China's grain supply and demand are basically balanced now but the situation is expected to worsen in the long term, Wen said in a statement published late Wednesday on the website of State Council, or cabinet.

Industrialisation, urbanisation and a growing population are boosting grain demand while "shrinking arable land, water shortage and climate change is an increasing constraint on output," Wen told a cabinet meeting.

"The long-term demand and supply will be balanced but tight and ensuring grain security faces serious challenges," he said.

The meeting approved a mid- and long-term grain security plan that aims to keep the nation's annual grain output above 500 million tonnes by 2010 and increase production to more than 540 million tonnes a year by 2020.

The statement reiterated that China will mainly rely on itself to feed its population of more than 1.3 billion people -- the world's largest -- and will be 95 percent self-sufficient in grain supply.

To meet the goal, China has to protect the government-set "red line" of 120 million hectares (296 million acres) that is deemed necessary to feed the country's people, it said.

That level has already come very close to being reached, with farming land being turned into industrial estates and housing areas.

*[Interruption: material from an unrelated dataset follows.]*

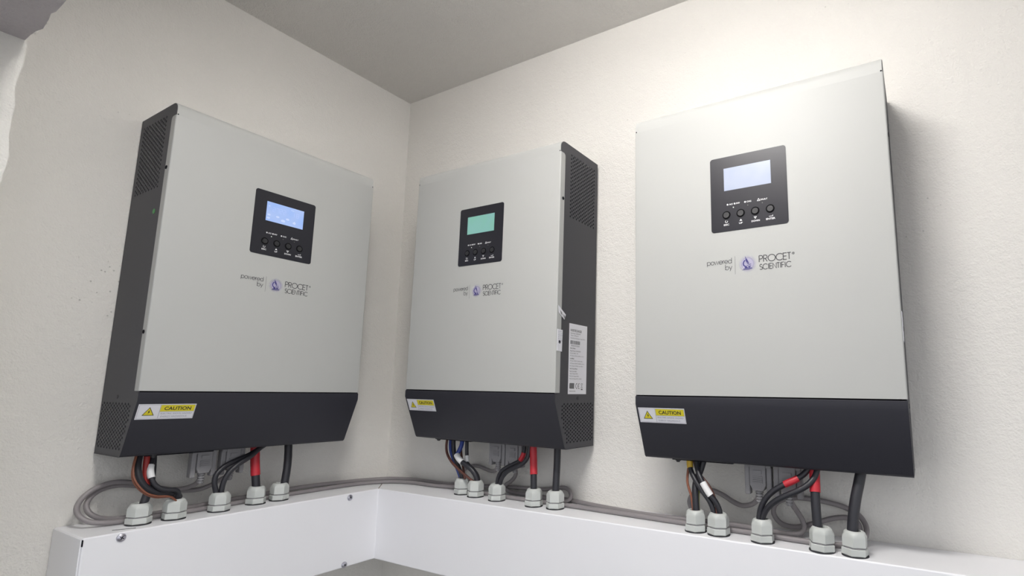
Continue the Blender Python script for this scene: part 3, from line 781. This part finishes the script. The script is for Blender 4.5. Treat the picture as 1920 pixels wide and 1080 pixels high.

China will also increase subsidies to farmers and improve its grain reserve system, according to the statement.

According to the World Bank, global food prices have nearly doubled in three years, with experts blaming factors such as rising oil prices and the growing use of biofuels.

Rising food prices have sparked deadly unrest and rising malnutrition around the world, and a number of countries have put limits on grain and other exports to try to feed their own populations.